Notable to Notorious: Women of the Wild West – Bria Hammock
Through September19, 2021

Bria is a contemporary wilderness painter, muralist, and graphic designer (mom + wife, too). She has exhibited across the western Front Range and works out of her west edge studio in Cheyenne, WY. She is proud to have launched Wyoming’s first drive-by, quarantine-friendly gallery in downtown Cheyenne in the Spring of 2020 and continues to curate new collections for exhibition.

Bria also serves on the board of Casper, WY’s Art321, and state-wide org WY/ART Coalition, both advocating for more exhibition opportunities for western artist.

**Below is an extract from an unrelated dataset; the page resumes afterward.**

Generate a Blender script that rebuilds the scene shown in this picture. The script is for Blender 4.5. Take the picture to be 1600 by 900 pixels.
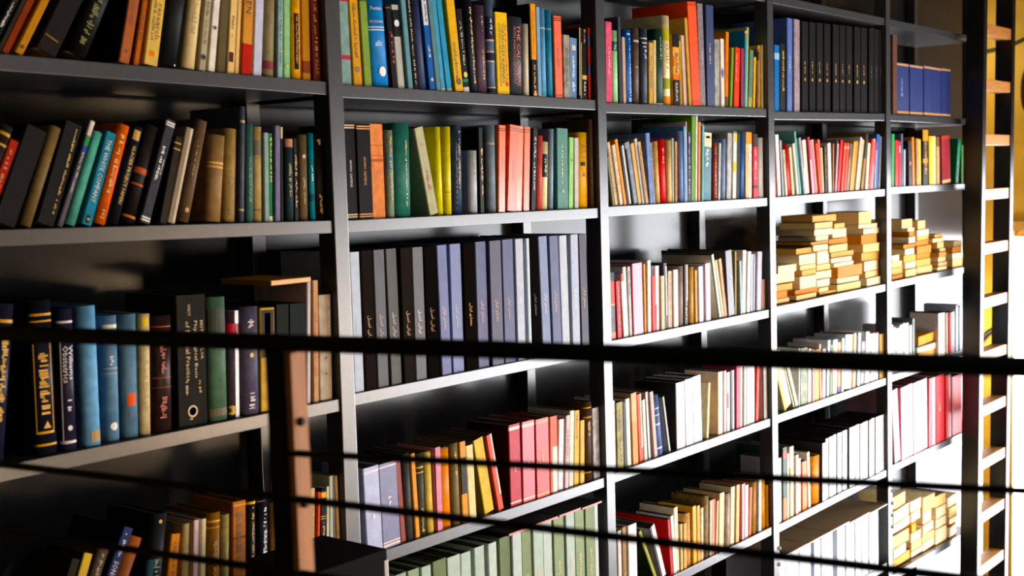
import bpy, math, random
from mathutils import Matrix, Vector
random.seed(7)
for o in list(bpy.data.objects): bpy.data.objects.remove(o)
SC = bpy.context.scene
COL = SC.collection
FZ = 2.6                                    # eye height above the ground floor
# ---------------------------------------------------------------- camera
CP = Vector((-1.9469, -2.0005, FZ)); FPX = 2000.0
CR = ((0.6216012, -0.7827998, -0.0289192), (0.0822274, 0.0284915, 0.9962062), (0.7790061, 0.6216210, -0.0820780))
cam_data = bpy.data.cameras.new('camera'); cam = bpy.data.objects.new('camera', cam_data); COL.objects.link(cam)
cam_data.sensor_width = 36.0; cam_data.lens = 36.0 * FPX / 1600.0
M = Matrix.Identity(4)
for i in range(3):
    M[i][0] = CR[0][i]; M[i][1] = CR[1][i]; M[i][2] = -CR[2][i]; M[i][3] = CP[i]
cam.matrix_world = M
cam_data.clip_start = 0.05
cam_data.dof.use_dof = True; cam_data.dof.focus_distance = 3.3; cam_data.dof.aperture_fstop = 5.0
SC.camera = cam
# ---------------------------------------------------------------- world, exposure
W = bpy.data.worlds.new('world'); SC.world = W; W.use_nodes = True
W.node_tree.nodes['Background'].inputs[0].default_value = (0.75, 0.85, 1.0, 1)
W.node_tree.nodes['Background'].inputs[1].default_value = 0.3
SC.view_settings.view_transform = 'Standard'; SC.view_settings.look = 'None'
SC.view_settings.gamma = 1.0; SC.view_settings.use_curve_mapping = False
SC.view_settings.exposure = 0.0
WINDOW_STRENGTH = 18.0
WARM_STRENGTH = 75.0
def lamp(name, kind, loc, energy, color, size=0.2, aim=None, size_y=None, spot=None):
    d = bpy.data.lights.new(name, kind); d.energy = energy; d.color = color
    if kind == 'AREA':
        d.size = size
        if size_y: d.shape = 'RECTANGLE'; d.size_y = size_y
    else: d.shadow_soft_size = size
    if spot: d.spot_size = spot; d.spot_blend = 0.6
    o = bpy.data.objects.new(name, d); COL.objects.link(o); o.location = loc
    if aim: o.rotation_euler = (Vector(aim) - Vector(loc)).to_track_quat('-Z', 'Y').to_euler()
    return o
lamp('upper_wall_fill', 'POINT', (5.2, 0.5, FZ + 0.6), 6, (1.0, 0.88, 0.66), 0.12)  # added fill with no visible source, brightens the upper yellow wall
lamp('lower_wall_fill', 'POINT', (5.2, 0.5, FZ - 1.0), 15, (1.0, 0.95, 0.85), 0.12)  # second added fill, for the lower part of the yellow wall
lamp('warm_fill', 'AREA', (0.9, -3.9, FZ - 1.75), 48, (1.0, 0.70, 0.42), 0.5, (-0.4, 0, FZ - 0.9))  # added warm fill for the lower left books, no lamp stands there
lamp('overhead_fill', 'AREA', (0.6, -3.6, FZ + 1.45), 62, (1.0, 0.97, 0.94), 2.2, (0.6, -3.0, 0))  # added overhead fill that lifts the dark shelf interiors
# ---------------------------------------------------------------- helpers
def hexc(h):
    h = h.lstrip('#'); out = []
    for i in (0, 2, 4):
        v = int(h[i:i+2], 16) / 255.0
        out.append(v / 12.92 if v <= 0.04045 else ((v + 0.055) / 1.055) ** 2.4)
    return (out[0], out[1], out[2], 1)
MATS = {}
def vivid(c, k=1.13):                      # inks and cloths are a little more saturated than the survey swatches
    l = 0.3 * c[0] + 0.59 * c[1] + 0.11 * c[2]
    if l < 0.03: return tuple(v * 0.6 + 0.001 for v in c[:3]) + (1,)
    return tuple(max(0.0, min(1.0, l + (v - l) * k)) for v in c[:3]) + (1,)
def mat(h, rough=0.45, spec=0.5, noise=0.25, scale=35.0, emit=0.0, stretch=(1, 1, 1), bump=0.0):
    key = (h, rough, spec, noise, scale, emit, stretch, bump)
    if key in MATS: return MATS[key]
    m = bpy.data.materials.new('material_' + h); m.use_nodes = True
    nt = m.node_tree; b = nt.nodes['Principled BSDF']; c = hexc(h) if emit else vivid(hexc(h))
    b.inputs['Roughness'].default_value = rough
    b.inputs['Specular IOR Level'].default_value = spec
    if emit:
        b.inputs['Base Color'].default_value = (0.8, 0.8, 0.8, 1)
        b.inputs['Emission Color'].default_value = c; b.inputs['Emission Strength'].default_value = emit
    else:
        tc = nt.nodes.new('ShaderNodeTexCoord'); mp = nt.nodes.new('ShaderNodeMapping'); mp.inputs['Scale'].default_value = stretch
        n = nt.nodes.new('ShaderNodeTexNoise'); n.inputs['Scale'].default_value = scale; n.inputs['Detail'].default_value = 5
        oi = nt.nodes.new('ShaderNodeObjectInfo'); ad = nt.nodes.new('ShaderNodeVectorMath'); ad.operation = 'ADD'
        mu = nt.nodes.new('ShaderNodeMath'); mu.operation = 'MULTIPLY'; mu.inputs[1].default_value = 17.0
        nt.links.new(oi.outputs['Random'], mu.inputs[0])
        nt.links.new(tc.outputs['Object'], mp.inputs[0]); nt.links.new(mp.outputs[0], ad.inputs[0]); nt.links.new(mu.outputs[0], ad.inputs[1])
        nt.links.new(ad.outputs[0], n.inputs['Vector'])
        r = nt.nodes.new('ShaderNodeMapRange'); r.inputs[1].default_value = 0.3; r.inputs[2].default_value = 0.7
        r.inputs[3].default_value = 1.0 - noise; r.inputs[4].default_value = 1.0 + noise * 0.35
        nt.links.new(n.outputs['Fac'], r.inputs[0])
        mx = nt.nodes.new('ShaderNodeMix'); mx.data_type = 'RGBA'; mx.blend_type = 'MULTIPLY'; mx.inputs['Factor'].default_value = 1.0
        mx.inputs['A'].default_value = c
        nt.links.new(r.outputs[0], mx.inputs['B']); nt.links.new(mx.outputs['Result'], b.inputs['Base Color'])
        if bump:
            bp = nt.nodes.new('ShaderNodeBump'); bp.inputs['Strength'].default_value = bump; bp.inputs['Distance'].default_value = 0.001
            nt.links.new(n.outputs['Fac'], bp.inputs['Height']); nt.links.new(bp.outputs[0], b.inputs['Normal'])
    MATS[key] = m
    return m
def mesh(name, vs, fs, mats, idx=None, smooth=None):
    me = bpy.data.meshes.new(name); me.from_pydata([tuple(v) for v in vs], [], fs)
    for m in (mats if isinstance(mats, (list, tuple)) else [mats]): me.materials.append(m)
    if idx: me.polygons.foreach_set('material_index', idx)
    if smooth: me.polygons.foreach_set('use_smooth', smooth)
    me.update()
    return me
def link(name, me, parent=None, mw=None):
    o = bpy.data.objects.new(name, me); COL.objects.link(o)
    if parent: o.parent = parent
    if mw is not None: o.matrix_world = mw
    return o
def empty(name, loc):
    o = bpy.data.objects.new(name, None); COL.objects.link(o); o.location = loc; o.empty_display_size = 0.05
    return o
def tag(o, label=None, cat=None, group=None, kind=None):
    if label: o['label'] = label
    if cat: o['category'] = cat
    if group: o['group'] = group
    if kind: o['kind'] = kind
    return o
BOXF = [(0, 3, 2, 1), (4, 5, 6, 7), (0, 1, 5, 4), (1, 2, 6, 5), (2, 3, 7, 6), (3, 0, 4, 7)]
def boxv(x0, x1, y0, y1, z0, z1):
    return [(x0, y0, z0), (x1, y0, z0), (x1, y1, z0), (x0, y1, z0), (x0, y0, z1), (x1, y0, z1), (x1, y1, z1), (x0, y1, z1)]
def bevel_box(name, vs, m, w=0.0015):
    """box from 8 corners with real bevelled edges"""
    import bmesh
    bm = bmesh.new(); bv = [bm.verts.new(v) for v in vs]
    for f in BOXF: bm.faces.new([bv[i] for i in f])
    if w: bmesh.ops.bevel(bm, geom=list(bm.edges), offset=w, segments=2, profile=0.6, affect='EDGES')
    me = bpy.data.meshes.new(name); bm.to_mesh(me); bm.free(); me.materials.append(m)
    return me
def box(name, x0, x1, y0, y1, z0, z1, m, parent=None, w=0.0015):
    """bevelled box whose origin is its base centre"""
    cx, cy = (x0 + x1) / 2, (y0 + y1) / 2
    me = bevel_box(name, boxv(x0 - cx, x1 - cx, y0 - cy, y1 - cy, 0, z1 - z0), m, w)
    o = link(name, me); o.location = (cx, cy, z0)
    if parent:
        o.parent = parent; o.location = Vector((cx, cy, z0)) - parent.location
    return o
def tube(name, a, b, r, m, parent=None, n=16):
    a, b = Vector(a), Vector(b); d = (b - a); L = d.length; q = d.to_track_quat('Z', 'Y')
    vs = []; fs = []; e = r * 0.25
    rings = [(0, r - e), (e, r), (L - e, r), (L, r - e)]
    for z, rr in rings:
        for k in range(n):
            t = 2 * math.pi * k / n; vs.append((rr * math.cos(t), rr * math.sin(t), z))
    for i in range(3):
        for k in range(n): fs.append((i * n + k, i * n + (k + 1) % n, (i + 1) * n + (k + 1) % n, (i + 1) * n + k))
    sm = [True] * len(fs)
    fs += [tuple(range(n - 1, -1, -1)), tuple(range(3 * n, 4 * n))]; sm += [False, False]
    me = mesh(name, vs, fs, m, None, sm)
    o = link(name, me); o.rotation_mode = 'QUATERNION'; o.rotation_quaternion = q; o.location = a
    if parent: o.parent = parent; o.location = a - parent.location
    return o
# reference frame of the survey: where the line of sight through a point meets the plane of the book spines
def ray(x, y):
    a, b = (x - 800) / FPX, -(y - 450) / FPX
    return Vector([a * CR[0][i] + b * CR[1][i] + CR[2][i] for i in range(3)])
def on_plane(x, y, Y=0.0):
    d = ray(x, y); return CP + d * ((Y - CP.y) / d.y)
def x_at(px, z, Y=0.0):
    a = (px - 800) / FPX; n = [CR[0][i] - a * CR[2][i] for i in range(3)]
    return CP.x - (n[1] * (Y - CP.y) + n[2] * (z - CP.z)) / n[0]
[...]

This collection of women who made their mark on the Wild West looks past the traditional beauty of portraiture and aims to uncover the texture, layers, and colors that illuminated these iconic figures in their day, while still resonating today. The execution of faces in a more realistic, yet pixelated manner, juxtaposed with unpredictable, gestural lines and bold colors speak to the spirit of these women. Some found themselves amongst more noble pursuits than others, but all showcased a strength and determination not often found publicly amongst their peers of the era.

All source photography was uncovered in black and white, which allowed me to re-imagine the color palette of this collection in a way that felt authentic to my bold-color body of work, as well as revealing the essence of the subjects. Incorporating a digital component to the exhibition allows the viewer to peek deeper into a graphic execution of each subject’s background. Finding and incorporating inspiration from traditional art and technology is a theme that is consistently an important undercurrent in my work.